★★★★☆ The franchise reboot we never knew we needed, Lana Wachowski's The Matrix Resurrections is a wonderfully strange and baffling film, less of a fourth entry in an ongoing saga and more a personal reflection on the original trilogy.

★★★★☆

Nearly twenty years after she concluded the revolutionary Matrix trilogy with her sister Lilly, Lana Wachowski returns to the series with The Matrix Resurrections. The franchise reboot we never knew we needed, Resurrections is a wonderfully strange and baffling film, less of a fourth entry in an ongoing saga and more a personal reflection on the original trilogy.

Green code streams down the screen.

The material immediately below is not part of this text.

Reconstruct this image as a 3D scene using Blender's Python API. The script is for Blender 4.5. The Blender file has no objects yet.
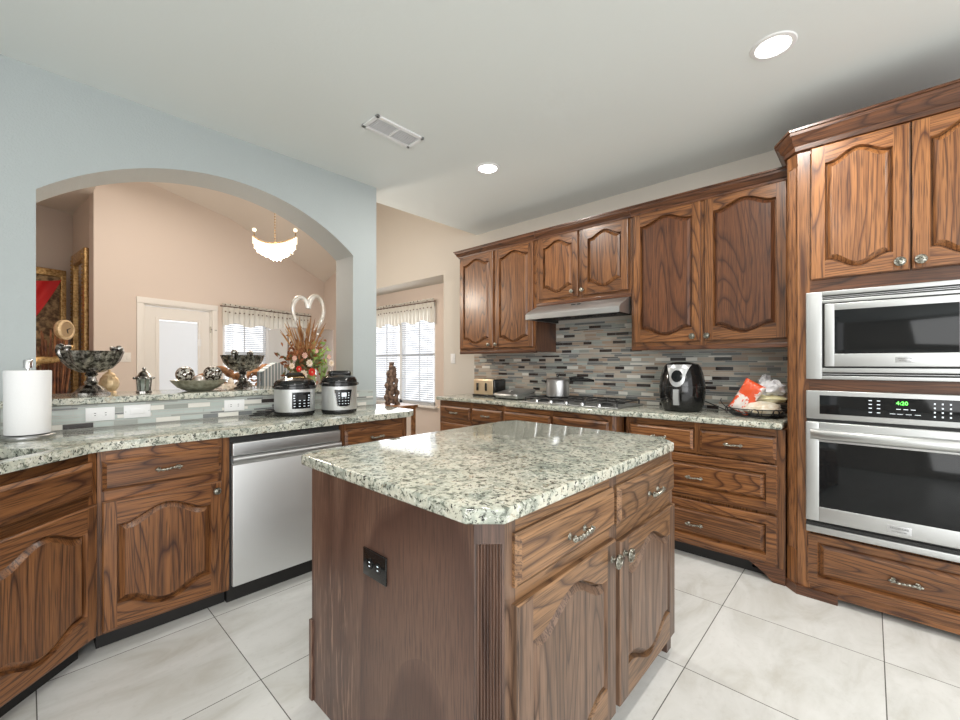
import bpy, bmesh, math, random
from math import pi, sin, cos, radians
from mathutils import Matrix, Vector, noise as mnoise

S = bpy.context.scene
COL = S.collection
# ------------------------------------------------------------------ camera
cam_d = bpy.data.cameras.new('camera'); cam = bpy.data.objects.new('camera', cam_d); COL.objects.link(cam)
S.camera = cam
cam_d.sensor_width = 36.0
cam_d.lens = 36.0 * 420.6 / 960.0
cam_d.shift_y = 3.6 / 960.0
cam_d.clip_start = 0.05
cam.location = (0, 0, 1.27)
cam.rotation_euler = (pi / 2, 0, 0.748 - pi / 2)
# ------------------------------------------------------------------ world, exposure
W = bpy.data.worlds.new('daylight'); S.world = W; W.use_nodes = True
bg = W.node_tree.nodes['Background']
bg.inputs[0].default_value = (0.98, 0.985, 1.0, 1)
bg.inputs[1].default_value = 1.85
vs = S.view_settings
vs.view_transform = 'Standard'; vs.look = 'None'; vs.gamma = 1.0; vs.use_curve_mapping = False
vs.exposure = 0.0
# ------------------------------------------------------------------ lights
def area(name, loc, rot, sx, sy, power, colr, shape='RECTANGLE', spread=pi):
    d = bpy.data.lights.new(name, 'AREA'); d.shape = shape; d.size = sx; d.size_y = sy
    d.energy = power; d.color = colr; d.spread = spread
    o = bpy.data.objects.new(name, d); COL.objects.link(o); o.location = loc; o.rotation_euler = rot
    return o
DL = [(2.35, 0.33), (2.36, 2.11), (0.10, 0.33), (2.35, -1.5), (0.10, -1.5)]
for i, (x, y) in enumerate(DL):
    area('recessed_lamp_light', (x, y, 2.715), (0, 0, 0), .13, .13, 17, (1.0, .96, .90), 'DISK')
# daylight through the breakfast room window, then two added fill lights
area('breakfast_window_light', (3.80, 5.25, 1.45), (0, pi / 2, 0), 1.3, 1.5, 12, (.95, .98, 1.0))
area('behind_camera_fill_light', (-2.3, -2.3, 1.5), (radians(80), 0, radians(-45)), 3.6, 2.0, 95, (.97, .99, 1.0))  # unseen soft light added behind the camera to brighten the kitchen
area('dining_fill_light', (1.0, 5.2, 3.5), (0, 0, 0), 2.0, 2.0, 38, (1.0, .93, .84))  # unseen soft light added above the dining room, apart from the chandelier
pl = bpy.data.lights.new('chandelier_lamp', 'POINT'); pl.energy = 62; pl.color = (1.0, .90, .77); pl.shadow_soft_size = .12
po = bpy.data.objects.new('chandelier_lamp', pl); COL.objects.link(po); po.location = (1.71, 4.42, 2.22)

# ------------------------------------------------------------------ materials
def nt_new(name):
    m = bpy.data.materials.new(name); m.use_nodes = True
    nt = m.node_tree; return m, nt, nt.nodes['Principled BSDF']
def setp(p, **k):
    for a, v in k.items():
        a = a.replace('_', ' ')
        if a in p.inputs: p.inputs[a].default_value = v
def N(nt, t, **k):
    n = nt.nodes.new(t)
    for a, v in k.items(): setattr(n, a, v)
    return n
def ramp(nt, src, stops):
    r = N(nt, 'ShaderNodeValToRGB'); e = r.color_ramp.elements
    while len(e) < len(stops): e.new(.5)
    for q, (p, c) in zip(e, stops):
        q.position = p; q.color = (*c, 1) if len(c) == 3 else c
    nt.links.new(src, r.inputs[0]); return r
def math_n(nt, op, a, b=None):
    n = N(nt, 'ShaderNodeMath', operation=op)
    for i, v in enumerate((a, b)):
        if v is None: continue
        if isinstance(v, (int, float)): n.inputs[i].default_value = v
        else: nt.links.new(v, n.inputs[i])
    return n.outputs[0]
def mixc(nt, fac, a, b, mode='MIX'):
    n = N(nt, 'ShaderNodeMix', data_type='RGBA', blend_type=mode)
    if isinstance(fac, (int, float)): n.inputs[0].default_value = fac
    else: nt.links.new(fac, n.inputs[0])
    for i, v in ((6, a), (7, b)):
        if isinstance(v, tuple): n.inputs[i].default_value = (*v, 1)
        else: nt.links.new(v, n.inputs[i])
    return n.outputs[2]
def bump(nt, p, h, s=.2, d=.002):
    b = N(nt, 'ShaderNodeBump'); b.inputs['Strength'].default_value = s; b.inputs['Distance'].default_value = d
    nt.links.new(h, b.inputs['Height']); nt.links.new(b.outputs[0], p.inputs['Normal'])
def coords(nt, scale, rnd=True, island=False):
    tc = N(nt, 'ShaderNodeTexCoord'); v = tc.outputs['Object']
    if rnd:
        oi = N(nt, 'ShaderNodeObjectInfo'); r = oi.outputs['Random']
        if island:
            ge = N(nt, 'ShaderNodeNewGeometry'); r = math_n(nt, 'ADD', r, ge.outputs['Random Per Island'])
        cb = N(nt, 'ShaderNodeCombineXYZ')
        nt.links.new(math_n(nt, 'MULTIPLY', r, 37.), cb.inputs[0]); nt.links.new(math_n(nt, 'MULTIPLY', r, 71.), cb.inputs[1]); nt.links.new(math_n(nt, 'MULTIPLY', r, 53.), cb.inputs[2])
        ad = N(nt, 'ShaderNodeVectorMath', operation='ADD'); nt.links.new(v, ad.inputs[0]); nt.links.new(cb.outputs[0], ad.inputs[1]); v = ad.outputs[0]
    mp = N(nt, 'ShaderNodeMapping'); mp.inputs['Scale'].default_value = scale
    nt.links.new(v, mp.inputs[0]); return mp.outputs[0], (r if rnd else None), tc.outputs['Object']
def tex(nt, vec, scale=1., detail=2., rough=.5, dist=0.):
    n = N(nt, 'ShaderNodeTexNoise'); n.inputs['Scale'].default_value = scale; n.inputs['Detail'].default_value = detail
    n.inputs['Roughness'].default_value = rough; n.inputs['Distortion'].default_value = dist
    nt.links.new(vec, n.inputs['Vector']); return n.outputs[0]
def sc(nt, vec, s):
    mp = N(nt, 'ShaderNodeMapping'); mp.inputs['Scale'].default_value = s; nt.links.new(vec, mp.inputs[0]); return mp.outputs[0]

def wood(name, light, dark, axis='z', rough=.36, rings=30., coat=.12, streak=1.0, freq=4.2):
    m, nt, p = nt_new(name)
    v, r, _ = coords(nt, (1, 1, 1), True, True)
    along = {'z': (1, .15, .09), 'x': (.12, .15, 1), 'y': (1, .13, 1)}[axis]
    fine = {'z': (260, 260, 7), 'x': (7, 260, 260), 'y': (260, 7, 260)}[axis]
    med = {'z': (40, 40, 1.3), 'x': (1.3, 40, 40), 'y': (40, 1.3, 40)}[axis]
    n1 = tex(nt, sc(nt, v, tuple(freq * a for a in along)), 1, 1.2, .45, .25)
    ring = math_n(nt, 'FRACT', math_n(nt, 'MULTIPLY', n1, rings))
    mid = tuple(.55 * a + .45 * b for a, b in zip(light, dark))
    cr = ramp(nt, ring, [(0, mid), (.10, light), (.62, light), (.84, mid), (.94, dark), (1.0, mid)])
    n2 = tex(nt, sc(nt, v, med), 1, 2, .6)
    c = mixc(nt, math_n(nt, 'MULTIPLY', ramp(nt, n2, [(.42, (0, 0, 0)), (.66, (1, 1, 1))]).outputs[0], .55), cr.outputs[0], dark)
    n3 = tex(nt, sc(nt, v, fine), 1, 1, .5)
    pore = ramp(nt, n3, [(.52, (0, 0, 0)), (.64, (1, 1, 1))]).outputs[0]
    c = mixc(nt, math_n(nt, 'MULTIPLY', pore, .6 * streak), c, tuple(a * .35 for a in dark))
    var = math_n(nt, 'ADD', math_n(nt, 'MULTIPLY', math_n(nt, 'FRACT', math_n(nt, 'MULTIPLY', r, 7.3)), .34), .80)
    hv = N(nt, 'ShaderNodeHueSaturation'); nt.links.new(var, hv.inputs['Value']); nt.links.new(c, hv.inputs['Color'])
    nt.links.new(hv.outputs[0], p.inputs['Base Color'])
    setp(p, Roughness=rough, Coat_Weight=coat, Coat_Roughness=.18)
    bump(nt, p, pore, -.25, .0008)
    return m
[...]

A phone rings and connects. “Did you hear that? Are you sure this line is clean?” You know the score, we’ve been down this path, and we know exactly how it ends. We might not be able to see it, but we’re all stuck in these weird repeating loops. On paper at least, The Matrix Resurrections ticks all the soft-reboot boxes: the return of beloved characters, cameos, callbacks and remixed themes from the original. But in practice, it is a deeply personal film: a metatextual reflection on the success of the original trilogy. Most importantly, it is a deconstruction of the ways that revolutions are co-opted and repackaged by the powerful to be sold back to the masses.

Lilly Wachowski doesn’t return as co-director here, while Morpheus and Agent Smith are reskinned (now played by Yahya Abdul-Mateen II and Jonathan Groff respectively). Bill Pope, the cinematographer who defined the iconic look of the original films, is replaced by Daniele Massaccesi and John Toll. It’s impossible to ignore these changes, so instead Resurrections embeds them into its story, picking through the broken pieces of its forbears, assembling new ideas from the wreckage of the old.

WARNING: plot spoilers from this point onwards.

Amongst all the thrills of a first act that self-consciously remixes that of the original, Wachowski blends in a sense of middle-aged ennui that asks what happens to the victorious after the war is won. Thomas Anderson (Keanu Reeves) is a middle-aged game developer who found fame with his trilogy titled – yep – The Matrix. But wouldn’t you know it, the company, Deus Machina – owned by ‘beloved’ parent Warner Bros. – are demanding the fourth game that Thomas swore he’d never make. Hey, nobody ever accused the Wachowskis of being subtle.

The strange blend of action and world-weariness turns out to be deeply compelling, though much of its momentum is lost after the first act. Thomas, freed and returned to his true identity as Neo, must rescue Trinity (Carrie-Anne Moss) who remains somatised by the system, living as Tiffany. Sadly, the ‘why’ is largely absent. It is never made remotely clear why the machines, whose fractious peace with humanity appears to remain largely intact, want Neo and Trinity back in the matrix. Nor is it ever really explained why the humans, led by Bugs (a scene-stealing Jessica Henwick), would risk that peace to save Neo, beyond a vaguely defined fanboyish sense of duty to him.

Nevertheless, the emotional core of the film is clear as a bell, buoyed by Reeves and Moss’ palpable chemistry and excellent performances across the board, especially from Henwick, Abdul-Mateen and Neil Patrick Harris’ The Analyst. And while some of the questions left unanswered are more frustrating than tantalising, the sense that human and machine life has transcended its binary opposition is nicely established, imploding the idea of illusion and reality in ways largely unrealised by its predecessors. Much like The Matrix Reloaded and Revolutions before it, The Matrix Resurrections is far from perfect, with a lack of clear stakes at the heart of its problems. But unlike the other sequels, its pacing and emotional clarity succeed in bringing us along for the ride anyway, while the sense of mystery that made the original film so compelling finds new life. And while its philosophical ideas are usually gestured towards than fully explored, the ponderous tone of the other sequels is mercifully absent here.

Resurrections may not be the revolution in filmmaking that its predecessors once represented, but why should we expect it to be? The film doesn’t owe us another bullet time and criticising it for its less impressive action and smaller scope seems to be roundly missing the point. In short, The Matrix Resurrections is not The Matrix 4, and those looking for another sequel in the ongoing franchise are likely to be disappointed. Instead, freed from expectation, we can see The Matrix Resurrections for the strange, flawed and unapologetically personal thing that it is. Welcome to the desert of the real.